My thoughts, anyway.

Patrick
"Men occasionally stumble over the truth, but most of them pick themselves up and hurry off as if nothing had happened." - Winston Churchill

aligern

 What excited me most about this description was the insight into the tactical thinking of the generals.
ali divides his army so as to create multiple  attacks, from his ten divisions,  that will wear down Tahir.  The Aliids will fight and then be replaced, the Tahirids can expect no rest.  As Tahir has less men this attritional tactic will reduce his strength. Tahir's answer to this is to attack a la Kharijjite and  penetrate the enemy formation, perhaps , as Duncan says, shot in by the Bukharan mounted archers. That indicates to me that Ali's men are not crashing  in with impetus, but riding up and going to hand strokes, but then pulling back.  In essence they are performing Ka Wa Farr  tactics by fighting and then withdrawing, but not completing the tactic by falling back behind an infantry screen, because they are being replaced by another (presumably) cavalry unit.
Tahir  defeats this tactic by a much more determined charge that bowls the Aliid units back upon one another and penetrates to the command position where Ali is killed.

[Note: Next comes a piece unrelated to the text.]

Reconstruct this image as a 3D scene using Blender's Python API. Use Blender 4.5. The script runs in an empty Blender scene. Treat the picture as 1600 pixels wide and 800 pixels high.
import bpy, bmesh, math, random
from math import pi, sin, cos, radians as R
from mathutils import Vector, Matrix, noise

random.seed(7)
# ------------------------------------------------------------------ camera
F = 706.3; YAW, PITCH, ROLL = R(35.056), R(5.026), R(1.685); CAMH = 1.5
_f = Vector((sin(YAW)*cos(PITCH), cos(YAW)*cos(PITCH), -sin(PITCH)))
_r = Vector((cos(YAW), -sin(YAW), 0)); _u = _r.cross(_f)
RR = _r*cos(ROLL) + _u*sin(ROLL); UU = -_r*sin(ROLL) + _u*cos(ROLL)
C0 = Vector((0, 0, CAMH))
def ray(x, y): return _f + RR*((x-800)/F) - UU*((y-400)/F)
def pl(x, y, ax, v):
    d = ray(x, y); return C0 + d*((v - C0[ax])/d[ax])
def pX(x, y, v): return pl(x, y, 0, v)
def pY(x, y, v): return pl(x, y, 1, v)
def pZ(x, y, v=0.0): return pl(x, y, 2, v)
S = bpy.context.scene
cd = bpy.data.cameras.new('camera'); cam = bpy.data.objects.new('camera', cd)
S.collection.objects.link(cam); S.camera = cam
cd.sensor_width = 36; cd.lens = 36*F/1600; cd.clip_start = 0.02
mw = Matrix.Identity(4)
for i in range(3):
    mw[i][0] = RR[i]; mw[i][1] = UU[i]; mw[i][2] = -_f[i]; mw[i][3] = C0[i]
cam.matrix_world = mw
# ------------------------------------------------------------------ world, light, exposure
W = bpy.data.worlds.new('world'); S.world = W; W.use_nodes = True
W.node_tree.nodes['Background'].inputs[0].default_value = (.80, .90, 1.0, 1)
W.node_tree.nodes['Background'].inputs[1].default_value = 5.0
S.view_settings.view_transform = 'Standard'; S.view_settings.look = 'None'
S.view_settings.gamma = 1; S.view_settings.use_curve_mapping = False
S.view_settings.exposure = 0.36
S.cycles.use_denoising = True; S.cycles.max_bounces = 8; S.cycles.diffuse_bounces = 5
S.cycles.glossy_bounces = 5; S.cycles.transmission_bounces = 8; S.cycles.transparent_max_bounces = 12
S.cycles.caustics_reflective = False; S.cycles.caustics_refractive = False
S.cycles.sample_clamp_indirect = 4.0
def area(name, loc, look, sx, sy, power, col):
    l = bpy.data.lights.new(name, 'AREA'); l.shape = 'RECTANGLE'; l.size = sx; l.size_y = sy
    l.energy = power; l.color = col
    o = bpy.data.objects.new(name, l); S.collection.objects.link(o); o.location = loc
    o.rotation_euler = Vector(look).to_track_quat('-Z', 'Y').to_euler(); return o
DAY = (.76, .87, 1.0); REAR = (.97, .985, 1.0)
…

Attacking the opponent's command is a regular Arab tactic. I recall that it is what happens in the battle of Babylon and at least one of the battles in the Maghreb. Does it happen against the Sasanids?  The best mounted, armed and led cavalry unit on the field heads for the opposing commander from front or flank and fights through to him, thus decapitating the opposing army.
Shades of Alexander the Great?

Roy


Andreas Johansson

Concerning numbers on the Baghdadi side, might 40k or 50k be inclusive of servants, camp followers, etc, while 10k is the actual combatants only?